◆ INSTRUCTION ◆
Below are entries. Copy exactly the lines running from the line that holds "Write a Blender" to the line that holds "C = S.collection", with both ends included.

◆ MATERIAL FOR THIS EXERCISE ◆
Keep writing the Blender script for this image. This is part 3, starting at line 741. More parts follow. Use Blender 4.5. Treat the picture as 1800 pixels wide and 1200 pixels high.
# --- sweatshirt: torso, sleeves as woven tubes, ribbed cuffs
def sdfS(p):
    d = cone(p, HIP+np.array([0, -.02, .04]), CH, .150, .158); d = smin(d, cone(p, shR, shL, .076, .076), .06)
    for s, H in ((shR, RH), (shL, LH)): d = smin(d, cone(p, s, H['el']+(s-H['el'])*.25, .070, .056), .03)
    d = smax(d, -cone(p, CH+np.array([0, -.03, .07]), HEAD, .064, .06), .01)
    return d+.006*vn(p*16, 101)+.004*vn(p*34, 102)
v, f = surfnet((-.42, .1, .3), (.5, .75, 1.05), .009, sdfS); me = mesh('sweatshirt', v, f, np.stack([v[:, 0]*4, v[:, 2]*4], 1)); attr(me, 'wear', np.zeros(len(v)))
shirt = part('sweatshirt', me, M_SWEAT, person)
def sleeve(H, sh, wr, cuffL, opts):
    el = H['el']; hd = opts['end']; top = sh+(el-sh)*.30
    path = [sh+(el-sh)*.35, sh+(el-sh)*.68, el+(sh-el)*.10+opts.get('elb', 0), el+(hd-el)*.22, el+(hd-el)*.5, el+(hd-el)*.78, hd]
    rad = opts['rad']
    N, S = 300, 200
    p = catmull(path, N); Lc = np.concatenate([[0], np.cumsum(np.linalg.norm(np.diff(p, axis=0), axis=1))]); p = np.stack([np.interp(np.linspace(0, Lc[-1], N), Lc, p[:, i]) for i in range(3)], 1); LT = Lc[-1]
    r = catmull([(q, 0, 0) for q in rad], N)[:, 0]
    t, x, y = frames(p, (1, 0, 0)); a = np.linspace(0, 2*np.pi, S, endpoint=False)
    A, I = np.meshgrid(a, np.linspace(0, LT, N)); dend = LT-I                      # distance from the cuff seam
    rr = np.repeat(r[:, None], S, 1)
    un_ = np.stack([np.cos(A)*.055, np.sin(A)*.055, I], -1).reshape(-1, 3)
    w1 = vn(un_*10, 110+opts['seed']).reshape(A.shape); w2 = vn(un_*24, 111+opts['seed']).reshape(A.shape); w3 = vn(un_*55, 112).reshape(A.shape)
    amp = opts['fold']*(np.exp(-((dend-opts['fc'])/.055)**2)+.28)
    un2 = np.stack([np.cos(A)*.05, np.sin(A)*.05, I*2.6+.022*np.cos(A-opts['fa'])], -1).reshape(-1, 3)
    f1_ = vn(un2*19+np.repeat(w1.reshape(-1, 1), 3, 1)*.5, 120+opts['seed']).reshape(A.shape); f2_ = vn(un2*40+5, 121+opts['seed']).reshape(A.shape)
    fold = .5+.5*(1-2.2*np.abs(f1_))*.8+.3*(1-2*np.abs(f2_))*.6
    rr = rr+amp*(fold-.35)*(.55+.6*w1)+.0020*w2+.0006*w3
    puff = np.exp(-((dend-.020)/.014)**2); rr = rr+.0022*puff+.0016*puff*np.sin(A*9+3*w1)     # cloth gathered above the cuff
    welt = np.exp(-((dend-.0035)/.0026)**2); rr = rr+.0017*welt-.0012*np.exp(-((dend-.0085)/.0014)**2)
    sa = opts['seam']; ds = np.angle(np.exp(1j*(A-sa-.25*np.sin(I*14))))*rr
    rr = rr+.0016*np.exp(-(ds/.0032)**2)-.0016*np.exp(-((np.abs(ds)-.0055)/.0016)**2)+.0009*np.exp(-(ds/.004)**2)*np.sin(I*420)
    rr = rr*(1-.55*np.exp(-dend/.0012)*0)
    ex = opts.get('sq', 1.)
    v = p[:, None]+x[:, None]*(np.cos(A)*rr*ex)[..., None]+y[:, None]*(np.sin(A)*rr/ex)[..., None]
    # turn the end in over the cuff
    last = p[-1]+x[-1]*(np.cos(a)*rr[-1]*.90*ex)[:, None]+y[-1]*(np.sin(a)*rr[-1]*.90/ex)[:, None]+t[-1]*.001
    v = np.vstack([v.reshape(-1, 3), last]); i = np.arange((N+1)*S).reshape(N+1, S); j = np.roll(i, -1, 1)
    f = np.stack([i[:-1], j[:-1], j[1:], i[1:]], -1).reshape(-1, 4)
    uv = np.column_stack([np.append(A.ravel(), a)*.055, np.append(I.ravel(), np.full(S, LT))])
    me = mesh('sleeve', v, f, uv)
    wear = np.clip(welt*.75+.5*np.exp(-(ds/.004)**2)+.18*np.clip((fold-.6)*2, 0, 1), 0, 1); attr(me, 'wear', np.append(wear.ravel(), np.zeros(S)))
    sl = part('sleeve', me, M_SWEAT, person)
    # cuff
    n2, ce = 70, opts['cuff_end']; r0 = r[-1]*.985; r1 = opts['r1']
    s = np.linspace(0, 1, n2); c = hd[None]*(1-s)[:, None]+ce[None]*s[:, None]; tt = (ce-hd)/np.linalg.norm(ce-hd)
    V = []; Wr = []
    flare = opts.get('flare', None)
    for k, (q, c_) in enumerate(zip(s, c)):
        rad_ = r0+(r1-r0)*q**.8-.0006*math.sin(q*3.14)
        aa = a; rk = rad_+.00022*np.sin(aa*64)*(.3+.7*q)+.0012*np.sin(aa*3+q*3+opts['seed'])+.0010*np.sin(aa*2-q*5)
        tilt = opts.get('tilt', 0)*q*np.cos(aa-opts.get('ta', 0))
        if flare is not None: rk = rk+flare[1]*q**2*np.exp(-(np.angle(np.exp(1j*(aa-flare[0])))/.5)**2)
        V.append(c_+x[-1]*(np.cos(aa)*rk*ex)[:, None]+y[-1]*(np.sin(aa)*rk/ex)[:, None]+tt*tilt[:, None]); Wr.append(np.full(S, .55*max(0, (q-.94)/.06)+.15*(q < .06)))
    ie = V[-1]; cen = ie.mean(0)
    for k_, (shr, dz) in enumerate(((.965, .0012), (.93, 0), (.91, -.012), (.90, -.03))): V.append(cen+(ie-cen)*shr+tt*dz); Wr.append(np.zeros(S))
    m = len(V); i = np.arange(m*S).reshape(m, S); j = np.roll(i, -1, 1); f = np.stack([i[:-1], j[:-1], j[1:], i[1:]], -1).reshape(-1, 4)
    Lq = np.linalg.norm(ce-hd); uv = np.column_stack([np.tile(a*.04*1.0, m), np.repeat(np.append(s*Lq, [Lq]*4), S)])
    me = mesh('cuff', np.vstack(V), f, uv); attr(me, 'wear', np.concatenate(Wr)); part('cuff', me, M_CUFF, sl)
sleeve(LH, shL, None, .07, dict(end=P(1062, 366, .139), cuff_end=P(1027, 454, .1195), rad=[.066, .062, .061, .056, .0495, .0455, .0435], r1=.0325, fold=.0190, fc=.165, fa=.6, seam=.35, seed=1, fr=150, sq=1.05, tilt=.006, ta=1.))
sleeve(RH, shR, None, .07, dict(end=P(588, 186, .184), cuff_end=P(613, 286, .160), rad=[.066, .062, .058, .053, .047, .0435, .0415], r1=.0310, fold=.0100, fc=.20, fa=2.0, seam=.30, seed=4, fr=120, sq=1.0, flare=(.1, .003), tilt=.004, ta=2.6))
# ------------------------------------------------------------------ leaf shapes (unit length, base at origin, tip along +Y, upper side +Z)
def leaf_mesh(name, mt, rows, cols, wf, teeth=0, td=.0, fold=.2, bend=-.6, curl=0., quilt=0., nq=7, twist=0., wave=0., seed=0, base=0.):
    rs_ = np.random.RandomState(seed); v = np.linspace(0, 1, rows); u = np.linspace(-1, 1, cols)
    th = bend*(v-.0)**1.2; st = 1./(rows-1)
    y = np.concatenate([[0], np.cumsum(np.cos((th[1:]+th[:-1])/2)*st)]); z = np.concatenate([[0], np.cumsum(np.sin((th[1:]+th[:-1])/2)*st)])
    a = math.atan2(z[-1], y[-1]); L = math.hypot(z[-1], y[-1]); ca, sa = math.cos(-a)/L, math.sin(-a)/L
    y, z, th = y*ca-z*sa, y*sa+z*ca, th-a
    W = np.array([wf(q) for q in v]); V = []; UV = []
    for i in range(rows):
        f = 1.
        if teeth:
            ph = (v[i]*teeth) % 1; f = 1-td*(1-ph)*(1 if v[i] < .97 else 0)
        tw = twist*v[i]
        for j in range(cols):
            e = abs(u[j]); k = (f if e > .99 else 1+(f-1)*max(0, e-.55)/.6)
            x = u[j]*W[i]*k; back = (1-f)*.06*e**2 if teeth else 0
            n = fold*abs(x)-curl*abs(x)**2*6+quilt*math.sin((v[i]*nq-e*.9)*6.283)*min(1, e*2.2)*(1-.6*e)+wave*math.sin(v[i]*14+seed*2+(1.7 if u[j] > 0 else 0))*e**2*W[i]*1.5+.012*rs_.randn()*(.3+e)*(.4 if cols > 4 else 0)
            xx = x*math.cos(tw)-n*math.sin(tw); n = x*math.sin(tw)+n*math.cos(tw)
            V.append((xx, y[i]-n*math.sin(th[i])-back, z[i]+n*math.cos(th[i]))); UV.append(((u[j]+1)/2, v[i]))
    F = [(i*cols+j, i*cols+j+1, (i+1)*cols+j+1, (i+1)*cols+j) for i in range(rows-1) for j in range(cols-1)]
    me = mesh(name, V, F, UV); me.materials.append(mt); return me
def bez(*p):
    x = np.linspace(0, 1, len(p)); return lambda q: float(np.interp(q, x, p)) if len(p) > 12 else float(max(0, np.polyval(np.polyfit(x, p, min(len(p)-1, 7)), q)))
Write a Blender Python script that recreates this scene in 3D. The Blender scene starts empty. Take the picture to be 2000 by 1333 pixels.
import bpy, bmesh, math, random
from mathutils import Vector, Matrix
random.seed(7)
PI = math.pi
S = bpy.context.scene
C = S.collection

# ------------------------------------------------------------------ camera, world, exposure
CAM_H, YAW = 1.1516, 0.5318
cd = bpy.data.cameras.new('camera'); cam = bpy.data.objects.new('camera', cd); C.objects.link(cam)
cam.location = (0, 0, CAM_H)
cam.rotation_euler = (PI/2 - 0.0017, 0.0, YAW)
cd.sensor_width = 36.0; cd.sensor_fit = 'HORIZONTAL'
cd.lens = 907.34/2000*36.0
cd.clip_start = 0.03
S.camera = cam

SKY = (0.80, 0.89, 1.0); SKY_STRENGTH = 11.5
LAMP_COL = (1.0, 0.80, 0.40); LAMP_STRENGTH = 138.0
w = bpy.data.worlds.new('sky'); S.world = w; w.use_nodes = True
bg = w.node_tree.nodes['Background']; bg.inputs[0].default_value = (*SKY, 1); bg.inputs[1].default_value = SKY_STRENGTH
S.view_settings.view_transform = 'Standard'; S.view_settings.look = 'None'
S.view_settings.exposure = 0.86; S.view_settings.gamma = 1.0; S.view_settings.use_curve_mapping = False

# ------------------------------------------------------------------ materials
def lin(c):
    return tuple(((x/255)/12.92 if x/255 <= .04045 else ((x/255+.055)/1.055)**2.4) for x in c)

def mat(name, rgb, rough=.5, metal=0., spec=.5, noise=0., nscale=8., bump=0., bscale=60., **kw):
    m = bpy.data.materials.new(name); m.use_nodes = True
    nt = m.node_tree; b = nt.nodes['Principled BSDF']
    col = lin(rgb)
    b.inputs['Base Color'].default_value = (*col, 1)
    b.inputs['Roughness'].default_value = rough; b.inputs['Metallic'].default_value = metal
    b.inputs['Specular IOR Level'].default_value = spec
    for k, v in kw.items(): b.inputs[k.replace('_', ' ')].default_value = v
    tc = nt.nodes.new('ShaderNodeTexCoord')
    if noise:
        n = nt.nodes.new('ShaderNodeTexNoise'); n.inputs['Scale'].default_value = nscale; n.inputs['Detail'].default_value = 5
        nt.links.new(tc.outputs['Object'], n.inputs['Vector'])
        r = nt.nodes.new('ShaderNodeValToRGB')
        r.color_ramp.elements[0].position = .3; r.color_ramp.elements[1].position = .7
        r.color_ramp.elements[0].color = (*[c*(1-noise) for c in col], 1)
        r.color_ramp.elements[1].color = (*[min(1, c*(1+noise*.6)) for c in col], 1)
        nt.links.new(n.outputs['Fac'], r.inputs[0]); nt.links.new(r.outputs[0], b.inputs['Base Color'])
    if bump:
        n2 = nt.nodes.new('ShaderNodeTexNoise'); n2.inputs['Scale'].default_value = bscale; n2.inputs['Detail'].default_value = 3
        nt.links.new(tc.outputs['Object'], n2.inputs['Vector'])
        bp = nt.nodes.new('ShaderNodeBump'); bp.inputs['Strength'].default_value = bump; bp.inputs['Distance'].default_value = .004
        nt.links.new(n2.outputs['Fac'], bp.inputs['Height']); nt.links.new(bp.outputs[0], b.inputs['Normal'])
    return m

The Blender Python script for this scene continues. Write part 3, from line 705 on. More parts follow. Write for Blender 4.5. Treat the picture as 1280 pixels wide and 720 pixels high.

◆ WORKED SOLUTION ◆
Write a Blender Python script that recreates this scene in 3D. The Blender scene starts empty. Take the picture to be 2000 by 1333 pixels.
import bpy, bmesh, math, random
from mathutils import Vector, Matrix
random.seed(7)
PI = math.pi
S = bpy.context.scene
C = S.collection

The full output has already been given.